Chargé du numérique, Thierry Breton est à la manœuvre dans les enquêtes visant X (ex-Twitter), Meta (Facebook, Instagram) et TikTok, pour la diffusion présumée de "fausses informations" et de "discours de haine". Sur les réseaux sociaux, il interpelle directement Elon Musk qui lui répond du tac au tac. Les deux hommes, qui se sont rencontrés à plusieurs reprises, semblent d'abord s'apprécier, mais la multiplication des mises en cause de X en Europe les conduit à des échanges publics de plus en plus hostiles. Les législations (DSA et DMA) pour mettre au pas les géants du numérique Amazon, Apple, Google ou Meta sont l'un des principaux faits d'armes de Thierry Breton. Il est l'artisan de ces deux textes qui imposent de nouvelles obligations et interdictions pour en finir avec les abus de position dominante et le laisser-faire dans la diffusion de contenus illégaux. "L'internet ne peut rester un Far West", explique le nouveau shérif du web. Avocat d'une Europe souveraine, il incarne l'ambition du Vieux continent de mieux défendre ses intérêts face à la Chine et aux Etats-Unis.

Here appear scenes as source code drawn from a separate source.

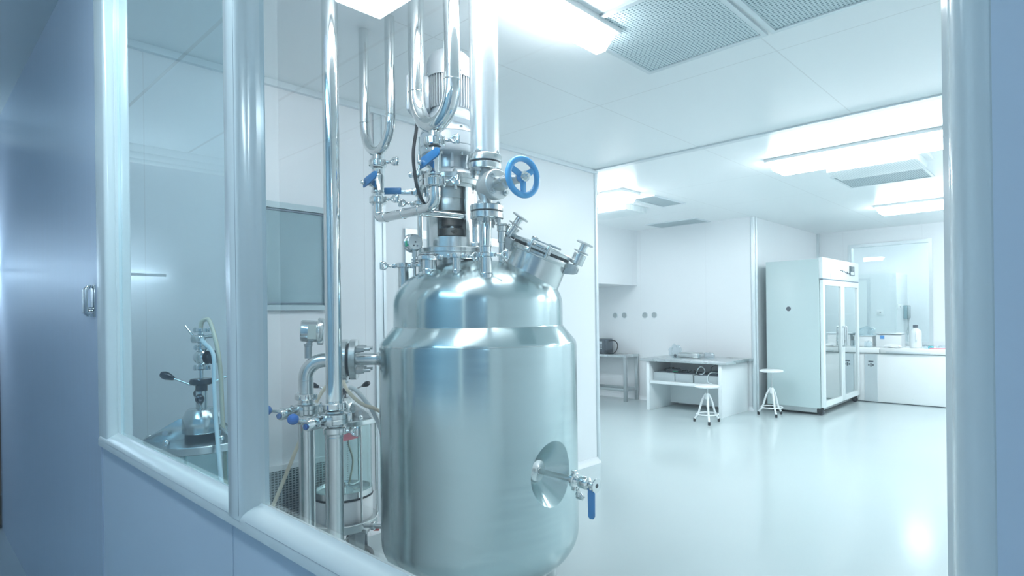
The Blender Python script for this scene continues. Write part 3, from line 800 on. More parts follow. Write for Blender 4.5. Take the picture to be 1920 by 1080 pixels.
def butterfly(c, r, label, hdir, elev):
    t = thing('butterfly_valve', label, 'valve', c)
    MB().lathe([(0.026, -0.030), (0.034, -0.030), (0.036, -0.024), (r - 0.004, -0.021), (r, -0.018), (r, -0.002), (r - 0.002, 0), (r, 0.002), (r, 0.018), (r - 0.004, 0.021), (0.036, 0.024), (0.034, 0.030), (0.026, 0.030)], c, ZV, 40, closed=True).build('body', 'steel', t)
    hd = V(hdir).normalized(); sd = ZV.cross(hd)
    for a in (35, 145, 215, 325):
        k = MB()
        d = hd * math.cos(math.radians(a)) + sd * math.sin(math.radians(a))
        k.box(c + d * (r + 0.005), (0.018, 0.02, 0.036), Matrix((d, ZV.cross(d), ZV)).transposed(), 0.003)
        k.cyl(c + d * (r + 0.006) - ZV * 0.024, c + d * (r + 0.006) + ZV * 0.024, 0.004, seg=10)
        k.build('bolt_lug', 'steel', t)
    b0 = c + hd * (r - 0.002)
    bx = hd
    g = MB().lathe([(0, 0), (0.016, 0), (0.018, 0.005), (0.0225, 0.028), (0.0245, 0.032), (0.0245, 0.072), (0.022, 0.078), (0, 0.078)], b0, bx, 28)
    g.build('grip', 'polish', t)
    side = sd if sd.dot(FV) < 0 else -sd
    h_ = MB()
    for zz in (0.014, -0.012):
        h_.lathe([(0, 0), (0.0035, 0), (0.0035, 0.001), (0, 0.001)], b0 + bx * 0.05 + (side * 0.88 + ZV * (0.47 if zz > 0 else -0.2)).normalized() * 0.0242, (side * 0.88 + ZV * (0.47 if zz > 0 else -0.2)), 12)
    h_.build('set_screw', 'darkin', t)
    e0 = b0 + bx * 0.077
    MB().lathe([(0, 0), (0.011, 0), (0.012, 0.003), (0.010, 0.007), (0, 0.008)], e0 - ZV * 0.006, bx, 20).build('end_plug', 'ballblue', t, label='blue end plug')
    rd = (hd + ZV * elev).normalized()
    r0 = b0 + bx * 0.066 + ZV * 0.010
    MB().cyl(r0, r0 + rd * 0.060, 0.0065, seg=14).build('lever_rod', 'steel', t)
    MB().ball(r0 + rd * 0.068, 0.0205, 24).build('lever_ball', 'ballblue', t, label='glossy blue ball knob')
    return t
HD = (-RV * 0.50 - FV * 0.86 - ZV * 0.04)
butterfly(p1(785), 0.052, 'steel butterfly valve on the front standing pipe, blue ball lever to the left', HD, 0.36)
butterfly(V((elb.x, elb.y, 1.4 - (767 - 596) / FPX * 2.593)), 0.053, 'steel butterfly valve on the rear elbow pipe, farther of the two blue ball levers', HD, 0.28)

# ================================================================== AGITATOR DRIVE
AG = at(848, 478, 2.75); ax_, ay_ = AG.x, AG.y
def az(y): return EYE + (593 - y) / FPX * 2.75
def A(z): return V((ax_, ay_, z))
ag = thing('agitator_drive', 'silver motor and gearbox standing on a steel lantern on the tank top', 'motor', A(az(490)))
zt = az(490)
MB().lathe([(0.0, zt - 0.05), (0.10, zt - 0.05), (0.10, zt - 0.002), (0.150, zt), (0.153, zt + 0.003), (0.153, zt + 0.027), (0.150, zt + 0.030), (0.153, zt + 0.033), (0.153, zt + 0.050), (0.149, zt + 0.054), (0.0, zt + 0.054)], A(0), ZV, 64).build('base_flange', 'steel', ag)
# lantern with two windows
z0, z1 = zt + 0.054, az(350)
ln = MB(); RL = 0.115
w0, w1 = az(449), az(358)
front = math.degrees(math.atan2(-FV.y, -FV.x)) + 11
def sect(a0, a1, za, zb, n=14):
    vs = []
    for k in range(n + 1):
        a = math.radians(a0 + (a1 - a0) * k / n); d = V((math.cos(a), math.sin(a), 0))
        vs.append([ln.b.verts.new(A(z) + d * r) for r, z in ((RL, za), (RL, zb), (RL - 0.010, zb), (RL - 0.010, za))])
    for k in range(n):
        for j in range(4): ln.face([vs[k][j], vs[k][(j + 1) % 4], vs[k + 1][(j + 1) % 4], vs[k + 1][j]])
    ln.face(vs[0]); ln.face(vs[-1])
HWIN = 33
sect(front + HWIN, front + 360 - HWIN, w0, w1, 44)
ln.lathe([(RL - 0.010, z0), (RL, z0), (RL, w0), (RL - 0.010, w0)], A(0), ZV, 64, closed=True)
ln.lathe([(RL - 0.010, w1), (RL, w1), (RL, z1), (RL - 0.010, z1)], A(0), ZV, 64, closed=True)
ln.build('lantern', 'steel', ag)
sh = MB().lathe([(0, z0), (0.062, z0), (0.062, z0 + 0.05), (0.050, z0 + 0.06), (0, z0 + 0.06)], A(0), ZV, 40).build('seal_housing', 'white', ag)
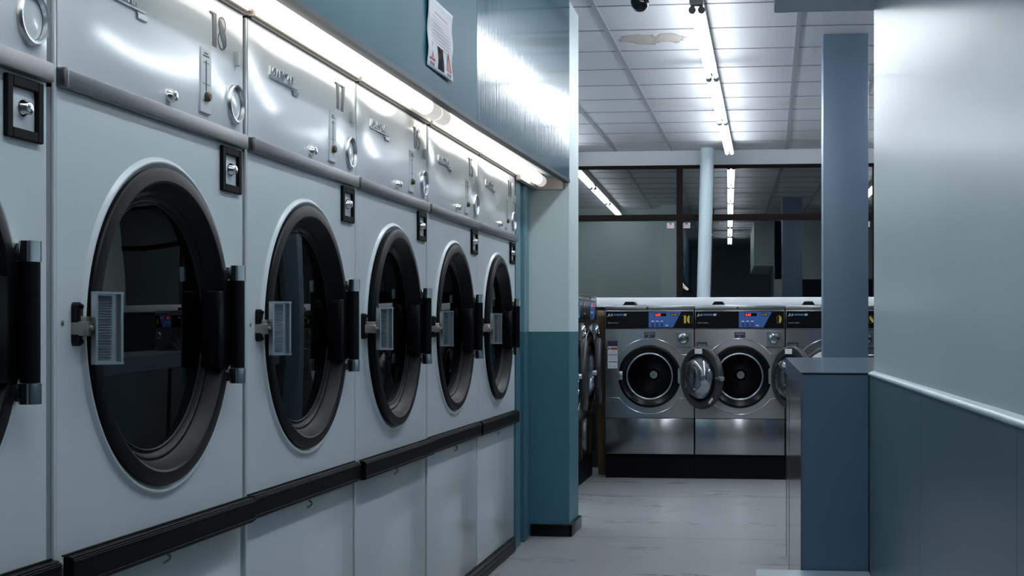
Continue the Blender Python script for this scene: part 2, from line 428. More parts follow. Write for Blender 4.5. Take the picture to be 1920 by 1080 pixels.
# exposed ceiling grid
g = MB()
for k in range(-3, 8):
    x = -.435 + .62 * k
    if -3.1 < x < 5.1: g.box(x - .016, x + .016, -3.6, 15.2, CEIL - .006, CEIL + .002)
struct(g.build('trim_1', M['tbar'], smooth=0), 'grey ceiling grid runners')
g = MB()
for k in range(-18, 10):
    y = 8.885 + .67 * k
    if -3.6 < y < 15: 
        g.box(-3.1, 5.1, y - .0045, y + .0045, CEIL - .004, CEIL + .002)
struct(g.build('trim_2', M['gap'], smooth=0), 'thin dark cross joints of the ceiling tiles')

struct(MB().box(-3.2, -3.05, 7.6, 15.6, 0, CEIL).build('wall_left', M['dado2'], smooth=0))
struct(MB().box(-2.45, -2.3, -3.7, 7.55, 0, CEIL).build('wall_dryers', M['dado2'], smooth=0))
struct(MB().box(5.05, 5.2, -3.7, 15.6, 0, CEIL).build('wall_far_right', M['dado2'], smooth=0))
struct(MB().box(-3.2, 5.2, -3.85, -3.7, 0, CEIL).build('wall_front', M['dark_wall'], smooth=0))
# partition at the end of the dryer row: cross wall, filler with post, thick nib
p = MB().box(-3.05, -1.5, 7.56, 7.72, 0, CEIL).box(-1.56, -1.5, 7.56, 8.05, 0, CEIL)
p.box(-1.5, -1.181, 8.05, 8.44, 0, CEIL, .004, 1)
struct(p.build('wall_partition', M['dado'], smooth=0))
q = MB().box(-1.5, -1.411, 7.56, 7.70, 0, EYE + .83).box(-1.5, -1.435, 7.70, 7.80, 0, EYE + .83).box(-1.5, -1.405, 7.80, 7.93, 0, EYE + .83, .003, 1).box(-1.5, -1.425, 7.93, 8.049, 0, EYE + .83)
struct(q.build('trim_16', M['filler'], smooth=0), 'narrow teal filler strips between the dryers and the nib')
bb = MB().box(-1.412, -1.165, 8.03, 8.0499, 0, .072, .004).box(-1.18, -1.162, 8.03, 8.45, 0, .072, .004)
struct(bb.build('baseboard_partition', M['black_gloss']))
sk = MB().box(-1.42, -1.405, 1.45, 7.47, 0, .075)
for zz in (.012, .036, .060):
    sk.cyl((-1.404, 1.45, zz), (-1.404, 7.47, zz), .011, 10)
struct(sk.build('baseboard_left', M['rubber']), 'ribbed black skirting along the dryer row')

# back wall with lintel and night windows, turned very slightly
BW = bpy.data.objects.new('wall_back', None)
def bw(mb, name, m, parent=None, **k): return mb.build(name, m, parent, **k)
b = MB().box(-3.2, 5.2, 0, .15, EYE + 1.785, CEIL).box(-3.2, 5.2, 0, .15, 0, .55)
wb = b.build('wall_back', M['beam'], loc=(0, 14.95, 0), smooth=0); wb.rotation_euler.z = .0150; struct(wb)
edges = [-3.12, -.975, 1.135, 3.2, 5.2]
for i in range(4):
    x0, x1 = edges[i], edges[i + 1]
    f = MB(); w = .034
    z0, z1 = .55, EYE + 1.785
    f.box(x0, x0 + w, -.03, .05, z0, z1).box(x1 - w, x1, -.03, .05, z0, z1)
    f.box(x0 + w, x1 - w, -.03, .05, z1 - .035, z1).box(x0 + w, x1 - w, -.03, .05, z0, z0 + .06)
    f.box(x0 + w, x1 - w, -.03, .05, EYE + 1.182, EYE + 1.248)
    fo = f.build('window_%d' % (i + 1), M['frame'], loc=(0, 14.95, 0), smooth=0); fo.rotation_euler.z = .0150; struct(fo)
    MB().box(x0 + w, x1 - w, 0, .006, EYE + 1.248, z1 - .035).build('pane', M['pane'], fo, smooth=0)
    MB().box(x0 + w, x1 - w, 0, .006, z0 + .06, EYE + 1.182).build('pane', M['pane'], fo, smooth=0)

# small warning stickers at the top corners of the lower panes
def bwp(x, y, z):
    c, s_ = cos(.015), sin(.015)
    return (x * c - y * s_, 14.95 + x * s_ + y * c, z)
stk = []
for i, (x, side) in enumerate(((-1.075, 'on the left side of the brown mullion near the pipe'), (-.90, 'between the brown mullion and the pale pipe'), (1.035, 'in the narrow gap right of the blue column'))):
    so = empty('window_sticker', bwp(x, -.003, EYE + 1.13), 'small white warning sticker ' + side, 'sticker', 'window stickers', rz=.015)
    MB().box(-.039, .039, 0, .002, -.03, .03).build('label', M['lbl_white'], so, smooth=0)
    r = MB().box(-.014, .014, -.001, 0, .010, .026)
    add_text(r, 'FIRE EXIT', .017, (0, -.001, -.012), (1, 0, 0), (0, 0, 1), .0004, align='CENTER')
    r.build('print', M['red'], so, smooth=0)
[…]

L'ingénieur de 69 ans n'est pas le meilleur des orateurs. Le commissaire à la chevelure frissonnante est parfois raillé pour la longueur de ses prises de parole durant lesquelles des idées nombreuses peuvent se bousculer de façon désordonnée. Mais l'ancien patron de grands groupes français de la "tech" (Bull, Thomson Multimédia, France Telecom, Atos) est dans son élément quand il parle de numérique et d'industrie. Une galette de matériau semi-conducteurs à la main, il peut se lancer dans de longues explications techniques sur les puces électroniques. L'ancien professeur de gouvernance des entreprises à Harvard, auteur de plusieurs romans d'anticipation et essais de science-fiction, enchaîne les plateaux télé. Et sait se rendre indispensable.

Un architecte européen

À Bruxelles, le commissaire au Marché intérieur était sur tous les fronts. Architecte de la relance de l'industrie européenne, Thierry Breton s'est surtout fait connaître du grand public pour sa lutte contre les abus de pouvoir des géants du numérique, avec son style de patron à la fois atypique et très politique. A sa nomination en 2019, il quitte la tête du groupe français de technologies Atos et devient le premier grand chef d'entreprise à débarquer dans l'univers policé de la Commission européenne. Il aime faire de la politique et sortir les gants de boxe, y compris parfois contre certains collègues. Il aura sans doute engagé le combat de trop au printemps en s'en prenant publiquement à la présidente Ursula von der Leyen qui aurait, selon lui, demandé sa tête à Emmanuel Macron.

Le commissaire français avait publiquement mis en cause l'éthique de Mme von der Leyen après la nomination fin janvier d'un émissaire chargé des petites et moyennes entreprises, un poste hautement rémunéré au sein de la Commission. Le poste avait été attribué à l'eurodéputé allemand du Parti populaire européen (droite) Markus Pieper, quelques semaines avant un congrès à Bucarest début mars au cours duquel le PPE avait apporté son soutien à un second mandat de Mme von der Leyen. La polémique, en pleine campagne pour les élections européennes de juin, aboutit finalement au retrait de M. Pieper, mais sans plomber la dirigeante allemande, réélue en juillet à la tête de la Commission. En juillet 2023, Thierry Breton avait déjà bataillé contre la commissaire à la Concurrence, Margrethe Vestager. Après une vive polémique, il pousse la Danoise à renoncer au recrutement d'une Américaine à un poste clé pour la régulation du numérique en Europe. Mais il égratigne aussi au passage Mme von der Leyen qui avait approuvé ce choix.